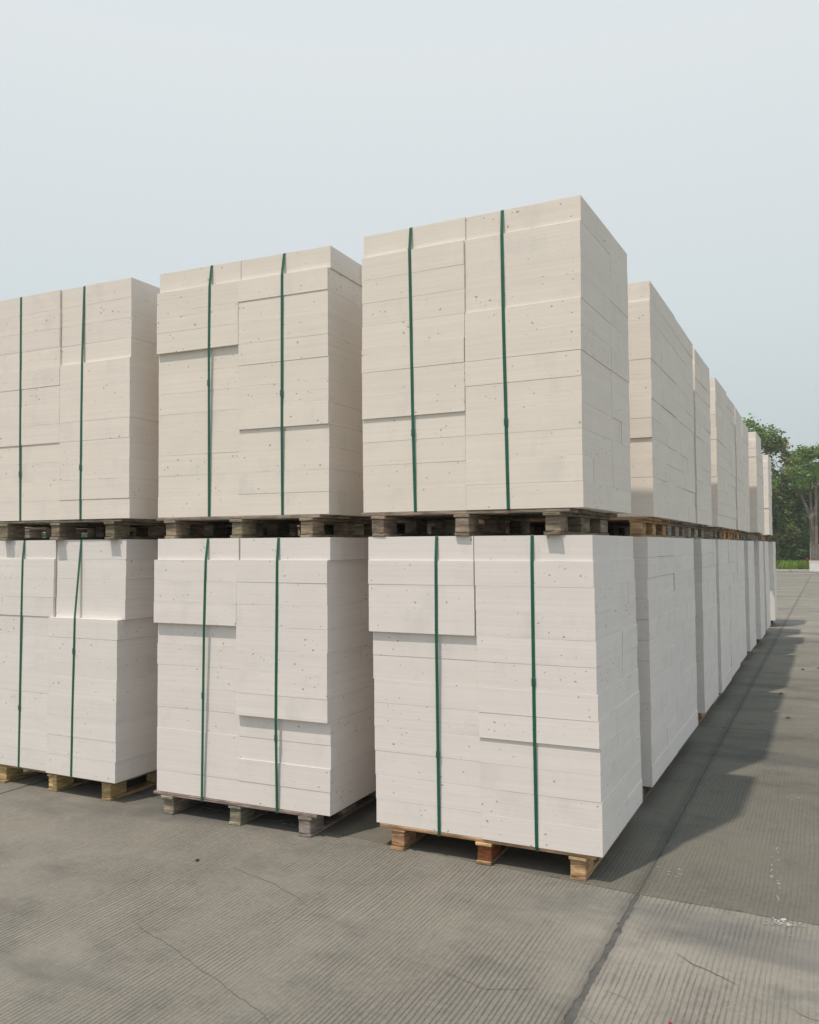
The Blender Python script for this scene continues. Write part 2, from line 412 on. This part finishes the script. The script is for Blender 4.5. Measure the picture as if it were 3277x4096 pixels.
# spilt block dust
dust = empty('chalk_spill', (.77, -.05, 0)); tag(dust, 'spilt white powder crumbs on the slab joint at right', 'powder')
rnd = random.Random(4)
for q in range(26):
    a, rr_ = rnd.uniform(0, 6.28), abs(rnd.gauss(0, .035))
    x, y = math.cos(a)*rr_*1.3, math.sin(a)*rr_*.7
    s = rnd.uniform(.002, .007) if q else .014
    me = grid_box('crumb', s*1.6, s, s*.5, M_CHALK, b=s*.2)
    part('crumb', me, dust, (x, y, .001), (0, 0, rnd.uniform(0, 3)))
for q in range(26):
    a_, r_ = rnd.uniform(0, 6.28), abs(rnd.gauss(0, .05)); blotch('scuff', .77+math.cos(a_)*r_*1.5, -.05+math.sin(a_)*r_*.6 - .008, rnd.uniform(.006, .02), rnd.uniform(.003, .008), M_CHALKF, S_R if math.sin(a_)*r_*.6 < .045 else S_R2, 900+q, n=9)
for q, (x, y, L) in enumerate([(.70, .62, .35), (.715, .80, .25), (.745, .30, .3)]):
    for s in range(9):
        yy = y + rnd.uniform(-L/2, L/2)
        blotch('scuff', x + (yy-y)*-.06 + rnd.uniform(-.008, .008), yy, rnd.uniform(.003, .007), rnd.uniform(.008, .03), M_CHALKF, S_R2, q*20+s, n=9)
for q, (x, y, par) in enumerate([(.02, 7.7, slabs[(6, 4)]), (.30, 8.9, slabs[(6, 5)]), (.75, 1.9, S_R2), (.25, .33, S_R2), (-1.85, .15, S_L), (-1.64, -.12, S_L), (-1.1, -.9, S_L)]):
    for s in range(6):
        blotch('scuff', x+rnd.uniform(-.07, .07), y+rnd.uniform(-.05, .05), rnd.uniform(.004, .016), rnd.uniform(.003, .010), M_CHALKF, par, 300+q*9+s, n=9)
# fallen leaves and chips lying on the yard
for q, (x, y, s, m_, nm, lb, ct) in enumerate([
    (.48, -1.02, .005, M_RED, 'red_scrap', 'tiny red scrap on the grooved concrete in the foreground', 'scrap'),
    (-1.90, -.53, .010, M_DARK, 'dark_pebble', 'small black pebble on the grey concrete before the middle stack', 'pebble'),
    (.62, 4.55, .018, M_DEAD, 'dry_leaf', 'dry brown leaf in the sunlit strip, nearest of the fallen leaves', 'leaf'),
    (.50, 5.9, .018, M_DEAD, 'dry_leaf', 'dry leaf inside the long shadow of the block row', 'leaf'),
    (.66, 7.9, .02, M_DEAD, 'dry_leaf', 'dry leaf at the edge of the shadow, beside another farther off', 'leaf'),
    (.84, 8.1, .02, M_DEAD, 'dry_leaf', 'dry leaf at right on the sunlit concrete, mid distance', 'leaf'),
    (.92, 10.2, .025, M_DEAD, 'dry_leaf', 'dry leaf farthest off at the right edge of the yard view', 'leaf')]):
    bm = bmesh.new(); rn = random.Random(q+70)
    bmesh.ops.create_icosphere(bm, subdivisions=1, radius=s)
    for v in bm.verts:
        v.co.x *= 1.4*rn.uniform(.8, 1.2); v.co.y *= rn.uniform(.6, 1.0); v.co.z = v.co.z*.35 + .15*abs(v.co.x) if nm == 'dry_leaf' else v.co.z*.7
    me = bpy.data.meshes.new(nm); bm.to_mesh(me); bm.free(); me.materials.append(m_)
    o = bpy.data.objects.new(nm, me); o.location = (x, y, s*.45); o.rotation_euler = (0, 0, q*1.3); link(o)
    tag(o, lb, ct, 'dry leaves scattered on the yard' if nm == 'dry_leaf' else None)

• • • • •

> Instructions to follow:
Copy the material shown above in full and exactly. Skip the pictures.

> Answer to the task:
The Blender Python script for this scene continues. Write part 2, from line 412 on. This part finishes the script. The script is for Blender 4.5. Measure the picture as if it were 3277x4096 pixels.
# spilt block dust
dust = empty('chalk_spill', (.77, -.05, 0)); tag(dust, 'spilt white powder crumbs on the slab joint at right', 'powder')
rnd = random.Random(4)
for q in range(26):
    a, rr_ = rnd.uniform(0, 6.28), abs(rnd.gauss(0, .035))
    x, y = math.cos(a)*rr_*1.3, math.sin(a)*rr_*.7
    s = rnd.uniform(.002, .007) if q else .014
    me = grid_box('crumb', s*1.6, s, s*.5, M_CHALK, b=s*.2)
    part('crumb', me, dust, (x, y, .001), (0, 0, rnd.uniform(0, 3)))
for q in range(26):
    a_, r_ = rnd.uniform(0, 6.28), abs(rnd.gauss(0, .05)); blotch('scuff', .77+math.cos(a_)*r_*1.5, -.05+math.sin(a_)*r_*.6 - .008, rnd.uniform(.006, .02), rnd.uniform(.003, .008), M_CHALKF, S_R if math.sin(a_)*r_*.6 < .045 else S_R2, 900+q, n=9)
for q, (x, y, L) in enumerate([(.70, .62, .35), (.715, .80, .25), (.745, .30, .3)]):
    for s in range(9):
        yy = y + rnd.uniform(-L/2, L/2)
        blotch('scuff', x + (yy-y)*-.06 + rnd.uniform(-.008, .008), yy, rnd.uniform(.003, .007), rnd.uniform(.008, .03), M_CHALKF, S_R2, q*20+s, n=9)
for q, (x, y, par) in enumerate([(.02, 7.7, slabs[(6, 4)]), (.30, 8.9, slabs[(6, 5)]), (.75, 1.9, S_R2), (.25, .33, S_R2), (-1.85, .15, S_L), (-1.64, -.12, S_L), (-1.1, -.9, S_L)]):
    for s in range(6):
        blotch('scuff', x+rnd.uniform(-.07, .07), y+rnd.uniform(-.05, .05), rnd.uniform(.004, .016), rnd.uniform(.003, .010), M_CHALKF, par, 300+q*9+s, n=9)
# fallen leaves and chips lying on the yard
for q, (x, y, s, m_, nm, lb, ct) in enumerate([
    (.48, -1.02, .005, M_RED, 'red_scrap', 'tiny red scrap on the grooved concrete in the foreground', 'scrap'),
    (-1.90, -.53, .010, M_DARK, 'dark_pebble', 'small black pebble on the grey concrete before the middle stack', 'pebble'),
    (.62, 4.55, .018, M_DEAD, 'dry_leaf', 'dry brown leaf in the sunlit strip, nearest of the fallen leaves', 'leaf'),
    (.50, 5.9, .018, M_DEAD, 'dry_leaf', 'dry leaf inside the long shadow of the block row', 'leaf'),
    (.66, 7.9, .02, M_DEAD, 'dry_leaf', 'dry leaf at the edge of the shadow, beside another farther off', 'leaf'),
    (.84, 8.1, .02, M_DEAD, 'dry_leaf', 'dry leaf at right on the sunlit concrete, mid distance', 'leaf'),
    (.92, 10.2, .025, M_DEAD, 'dry_leaf', 'dry leaf farthest off at the right edge of the yard view', 'leaf')]):
    bm = bmesh.new(); rn = random.Random(q+70)
    bmesh.ops.create_icosphere(bm, subdivisions=1, radius=s)
    for v in bm.verts:
        v.co.x *= 1.4*rn.uniform(.8, 1.2); v.co.y *= rn.uniform(.6, 1.0); v.co.z = v.co.z*.35 + .15*abs(v.co.x) if nm == 'dry_leaf' else v.co.z*.7
    me = bpy.data.meshes.new(nm); bm.to_mesh(me); bm.free(); me.materials.append(m_)
    o = bpy.data.objects.new(nm, me); o.location = (x, y, s*.45); o.rotation_euler = (0, 0, q*1.3); link(o)
    tag(o, lb, ct, 'dry leaves scattered on the yard' if nm == 'dry_leaf' else None)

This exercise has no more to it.